* START Provided data *

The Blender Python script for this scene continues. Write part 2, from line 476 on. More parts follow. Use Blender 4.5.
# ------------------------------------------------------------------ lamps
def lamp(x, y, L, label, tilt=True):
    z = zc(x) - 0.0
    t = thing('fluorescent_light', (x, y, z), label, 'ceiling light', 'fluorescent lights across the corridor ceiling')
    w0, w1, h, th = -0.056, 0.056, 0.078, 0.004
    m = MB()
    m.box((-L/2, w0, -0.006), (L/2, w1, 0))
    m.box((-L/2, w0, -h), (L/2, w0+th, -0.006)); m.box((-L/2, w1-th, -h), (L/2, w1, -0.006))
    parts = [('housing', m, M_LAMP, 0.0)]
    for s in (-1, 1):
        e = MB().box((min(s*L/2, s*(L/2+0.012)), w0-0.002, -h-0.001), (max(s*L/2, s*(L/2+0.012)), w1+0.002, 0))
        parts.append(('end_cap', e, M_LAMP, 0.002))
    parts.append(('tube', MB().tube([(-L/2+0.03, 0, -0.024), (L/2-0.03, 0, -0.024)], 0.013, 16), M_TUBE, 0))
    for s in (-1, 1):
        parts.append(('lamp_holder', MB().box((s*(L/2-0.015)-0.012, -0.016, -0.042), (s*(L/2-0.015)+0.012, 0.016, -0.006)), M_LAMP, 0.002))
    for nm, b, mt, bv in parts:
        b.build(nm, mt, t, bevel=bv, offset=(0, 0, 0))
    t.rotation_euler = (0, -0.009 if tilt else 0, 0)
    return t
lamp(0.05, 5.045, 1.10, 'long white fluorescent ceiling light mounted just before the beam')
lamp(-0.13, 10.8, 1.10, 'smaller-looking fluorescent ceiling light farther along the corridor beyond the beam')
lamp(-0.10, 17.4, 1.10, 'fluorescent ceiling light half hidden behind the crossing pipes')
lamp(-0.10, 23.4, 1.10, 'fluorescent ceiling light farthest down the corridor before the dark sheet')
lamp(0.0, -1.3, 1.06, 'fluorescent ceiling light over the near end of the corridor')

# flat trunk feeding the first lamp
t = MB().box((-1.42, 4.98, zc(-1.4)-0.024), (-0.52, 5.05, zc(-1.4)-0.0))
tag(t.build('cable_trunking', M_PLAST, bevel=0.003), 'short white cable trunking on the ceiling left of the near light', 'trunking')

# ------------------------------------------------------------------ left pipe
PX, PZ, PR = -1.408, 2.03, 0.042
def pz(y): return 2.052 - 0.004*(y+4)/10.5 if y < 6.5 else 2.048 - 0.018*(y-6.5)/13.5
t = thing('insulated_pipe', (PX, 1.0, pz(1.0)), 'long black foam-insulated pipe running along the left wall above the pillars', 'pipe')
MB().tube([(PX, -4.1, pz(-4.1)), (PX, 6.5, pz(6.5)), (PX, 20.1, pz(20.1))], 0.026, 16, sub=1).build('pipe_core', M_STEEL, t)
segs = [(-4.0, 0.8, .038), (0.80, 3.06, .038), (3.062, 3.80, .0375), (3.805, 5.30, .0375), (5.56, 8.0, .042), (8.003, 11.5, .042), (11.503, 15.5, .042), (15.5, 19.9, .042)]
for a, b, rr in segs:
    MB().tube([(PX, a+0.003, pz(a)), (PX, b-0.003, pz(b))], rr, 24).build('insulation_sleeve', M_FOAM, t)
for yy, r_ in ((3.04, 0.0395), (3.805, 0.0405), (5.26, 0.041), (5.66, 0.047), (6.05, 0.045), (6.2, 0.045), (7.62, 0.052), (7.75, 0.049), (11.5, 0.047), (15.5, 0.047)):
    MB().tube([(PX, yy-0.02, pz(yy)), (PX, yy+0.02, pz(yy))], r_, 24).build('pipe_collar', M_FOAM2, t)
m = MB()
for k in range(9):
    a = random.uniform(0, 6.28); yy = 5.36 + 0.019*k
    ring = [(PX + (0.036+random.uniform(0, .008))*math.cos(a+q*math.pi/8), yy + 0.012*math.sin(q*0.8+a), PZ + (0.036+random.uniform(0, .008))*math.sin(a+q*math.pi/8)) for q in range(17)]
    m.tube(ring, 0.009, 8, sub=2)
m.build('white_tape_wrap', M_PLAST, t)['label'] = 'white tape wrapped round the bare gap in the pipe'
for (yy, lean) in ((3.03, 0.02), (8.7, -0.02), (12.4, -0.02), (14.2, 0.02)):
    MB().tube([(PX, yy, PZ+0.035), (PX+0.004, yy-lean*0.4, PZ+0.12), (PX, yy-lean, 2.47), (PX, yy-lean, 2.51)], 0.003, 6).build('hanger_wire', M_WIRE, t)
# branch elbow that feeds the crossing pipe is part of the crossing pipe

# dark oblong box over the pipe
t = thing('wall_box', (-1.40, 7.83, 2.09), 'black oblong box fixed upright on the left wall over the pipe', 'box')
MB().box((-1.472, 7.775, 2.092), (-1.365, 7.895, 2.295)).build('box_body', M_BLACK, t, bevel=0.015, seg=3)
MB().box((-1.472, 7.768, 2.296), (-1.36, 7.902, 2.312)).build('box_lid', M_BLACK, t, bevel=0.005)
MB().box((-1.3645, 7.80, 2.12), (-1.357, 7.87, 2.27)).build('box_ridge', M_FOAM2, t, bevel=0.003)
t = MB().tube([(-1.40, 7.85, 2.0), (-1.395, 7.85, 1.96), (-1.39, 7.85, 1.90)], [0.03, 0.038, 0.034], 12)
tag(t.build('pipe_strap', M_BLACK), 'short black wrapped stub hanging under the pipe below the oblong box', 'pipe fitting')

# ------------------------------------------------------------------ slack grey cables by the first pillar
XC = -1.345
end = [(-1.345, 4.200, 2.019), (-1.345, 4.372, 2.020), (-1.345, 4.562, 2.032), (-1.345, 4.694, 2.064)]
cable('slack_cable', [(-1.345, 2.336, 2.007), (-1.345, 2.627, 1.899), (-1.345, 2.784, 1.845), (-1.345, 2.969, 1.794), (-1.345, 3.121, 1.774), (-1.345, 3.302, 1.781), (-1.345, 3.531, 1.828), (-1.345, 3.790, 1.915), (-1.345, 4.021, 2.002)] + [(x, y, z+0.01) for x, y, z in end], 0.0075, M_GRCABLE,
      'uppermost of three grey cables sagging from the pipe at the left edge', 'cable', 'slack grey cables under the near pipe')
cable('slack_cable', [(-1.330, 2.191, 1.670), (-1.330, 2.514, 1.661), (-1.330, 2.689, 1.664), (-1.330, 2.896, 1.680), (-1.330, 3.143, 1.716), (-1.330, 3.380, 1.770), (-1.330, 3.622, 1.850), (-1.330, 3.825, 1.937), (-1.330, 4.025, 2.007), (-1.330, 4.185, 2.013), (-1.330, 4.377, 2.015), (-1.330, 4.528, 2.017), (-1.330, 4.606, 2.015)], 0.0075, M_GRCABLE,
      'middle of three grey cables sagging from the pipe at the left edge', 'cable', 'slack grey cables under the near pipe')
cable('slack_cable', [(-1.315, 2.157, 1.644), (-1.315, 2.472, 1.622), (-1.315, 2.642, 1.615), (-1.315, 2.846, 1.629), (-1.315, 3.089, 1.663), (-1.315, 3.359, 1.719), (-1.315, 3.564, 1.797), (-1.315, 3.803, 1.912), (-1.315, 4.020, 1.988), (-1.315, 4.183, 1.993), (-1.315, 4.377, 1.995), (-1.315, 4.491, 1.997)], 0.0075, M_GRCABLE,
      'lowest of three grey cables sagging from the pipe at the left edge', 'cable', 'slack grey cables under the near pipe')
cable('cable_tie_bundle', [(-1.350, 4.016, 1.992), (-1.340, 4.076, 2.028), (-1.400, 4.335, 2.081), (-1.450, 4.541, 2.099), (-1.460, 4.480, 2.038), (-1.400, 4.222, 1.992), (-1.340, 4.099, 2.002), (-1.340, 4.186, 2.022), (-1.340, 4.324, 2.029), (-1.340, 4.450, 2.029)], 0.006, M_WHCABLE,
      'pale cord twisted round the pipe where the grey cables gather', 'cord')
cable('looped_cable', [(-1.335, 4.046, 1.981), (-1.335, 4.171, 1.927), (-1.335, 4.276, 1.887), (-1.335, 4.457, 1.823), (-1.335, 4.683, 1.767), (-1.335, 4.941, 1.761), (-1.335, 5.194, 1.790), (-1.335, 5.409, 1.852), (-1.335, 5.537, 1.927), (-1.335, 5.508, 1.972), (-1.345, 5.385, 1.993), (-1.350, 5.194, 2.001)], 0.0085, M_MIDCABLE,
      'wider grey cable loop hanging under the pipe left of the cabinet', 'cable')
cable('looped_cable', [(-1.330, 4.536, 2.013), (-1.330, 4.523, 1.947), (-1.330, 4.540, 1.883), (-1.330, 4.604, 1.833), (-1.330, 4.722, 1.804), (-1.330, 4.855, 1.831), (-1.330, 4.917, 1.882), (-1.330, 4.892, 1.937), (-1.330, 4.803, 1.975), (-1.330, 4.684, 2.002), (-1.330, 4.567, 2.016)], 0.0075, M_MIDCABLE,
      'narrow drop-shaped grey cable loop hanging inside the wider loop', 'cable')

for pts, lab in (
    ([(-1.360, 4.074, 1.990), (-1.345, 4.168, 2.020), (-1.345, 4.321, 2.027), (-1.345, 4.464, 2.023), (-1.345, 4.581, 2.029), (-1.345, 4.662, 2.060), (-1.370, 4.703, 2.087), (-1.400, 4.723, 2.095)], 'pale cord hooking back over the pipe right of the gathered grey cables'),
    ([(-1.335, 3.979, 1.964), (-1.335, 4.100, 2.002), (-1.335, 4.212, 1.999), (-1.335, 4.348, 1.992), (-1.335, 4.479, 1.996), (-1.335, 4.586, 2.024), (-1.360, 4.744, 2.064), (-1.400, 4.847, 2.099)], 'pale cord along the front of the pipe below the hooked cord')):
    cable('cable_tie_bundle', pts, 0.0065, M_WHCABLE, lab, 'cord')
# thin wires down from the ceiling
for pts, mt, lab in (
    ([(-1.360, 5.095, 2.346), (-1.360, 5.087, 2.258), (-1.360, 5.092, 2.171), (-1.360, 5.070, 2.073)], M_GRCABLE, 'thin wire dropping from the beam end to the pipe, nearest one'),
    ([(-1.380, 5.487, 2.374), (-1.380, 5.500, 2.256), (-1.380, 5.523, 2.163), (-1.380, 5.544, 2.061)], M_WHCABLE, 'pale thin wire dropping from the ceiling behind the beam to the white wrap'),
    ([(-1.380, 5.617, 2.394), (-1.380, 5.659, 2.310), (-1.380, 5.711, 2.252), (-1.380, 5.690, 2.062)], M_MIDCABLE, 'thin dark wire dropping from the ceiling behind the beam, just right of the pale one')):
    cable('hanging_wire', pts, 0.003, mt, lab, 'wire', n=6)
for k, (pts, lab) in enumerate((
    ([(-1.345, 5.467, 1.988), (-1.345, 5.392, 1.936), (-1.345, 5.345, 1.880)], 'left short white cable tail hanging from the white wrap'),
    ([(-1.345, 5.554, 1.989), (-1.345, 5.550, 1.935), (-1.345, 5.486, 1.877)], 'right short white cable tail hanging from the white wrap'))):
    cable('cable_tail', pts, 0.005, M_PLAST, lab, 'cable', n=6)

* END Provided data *

**Brief**
Return exactly the lines from the beginning of the data above through the one containing "tag(t.build('cable_trunking', M_PLAST, bevel=0.003), 'short", please. Include both end lines and add nothing else.

**Task output**
The Blender Python script for this scene continues. Write part 2, from line 476 on. More parts follow. Use Blender 4.5.
# ------------------------------------------------------------------ lamps
def lamp(x, y, L, label, tilt=True):
    z = zc(x) - 0.0
    t = thing('fluorescent_light', (x, y, z), label, 'ceiling light', 'fluorescent lights across the corridor ceiling')
    w0, w1, h, th = -0.056, 0.056, 0.078, 0.004
    m = MB()
    m.box((-L/2, w0, -0.006), (L/2, w1, 0))
    m.box((-L/2, w0, -h), (L/2, w0+th, -0.006)); m.box((-L/2, w1-th, -h), (L/2, w1, -0.006))
    parts = [('housing', m, M_LAMP, 0.0)]
    for s in (-1, 1):
        e = MB().box((min(s*L/2, s*(L/2+0.012)), w0-0.002, -h-0.001), (max(s*L/2, s*(L/2+0.012)), w1+0.002, 0))
        parts.append(('end_cap', e, M_LAMP, 0.002))
    parts.append(('tube', MB().tube([(-L/2+0.03, 0, -0.024), (L/2-0.03, 0, -0.024)], 0.013, 16), M_TUBE, 0))
    for s in (-1, 1):
        parts.append(('lamp_holder', MB().box((s*(L/2-0.015)-0.012, -0.016, -0.042), (s*(L/2-0.015)+0.012, 0.016, -0.006)), M_LAMP, 0.002))
    for nm, b, mt, bv in parts:
        b.build(nm, mt, t, bevel=bv, offset=(0, 0, 0))
    t.rotation_euler = (0, -0.009 if tilt else 0, 0)
    return t
lamp(0.05, 5.045, 1.10, 'long white fluorescent ceiling light mounted just before the beam')
lamp(-0.13, 10.8, 1.10, 'smaller-looking fluorescent ceiling light farther along the corridor beyond the beam')
lamp(-0.10, 17.4, 1.10, 'fluorescent ceiling light half hidden behind the crossing pipes')
lamp(-0.10, 23.4, 1.10, 'fluorescent ceiling light farthest down the corridor before the dark sheet')
lamp(0.0, -1.3, 1.06, 'fluorescent ceiling light over the near end of the corridor')

# flat trunk feeding the first lamp
t = MB().box((-1.42, 4.98, zc(-1.4)-0.024), (-0.52, 5.05, zc(-1.4)-0.0))
tag(t.build('cable_trunking', M_PLAST, bevel=0.003), 'short white cable trunking on the ceiling left of the near light', 'trunking')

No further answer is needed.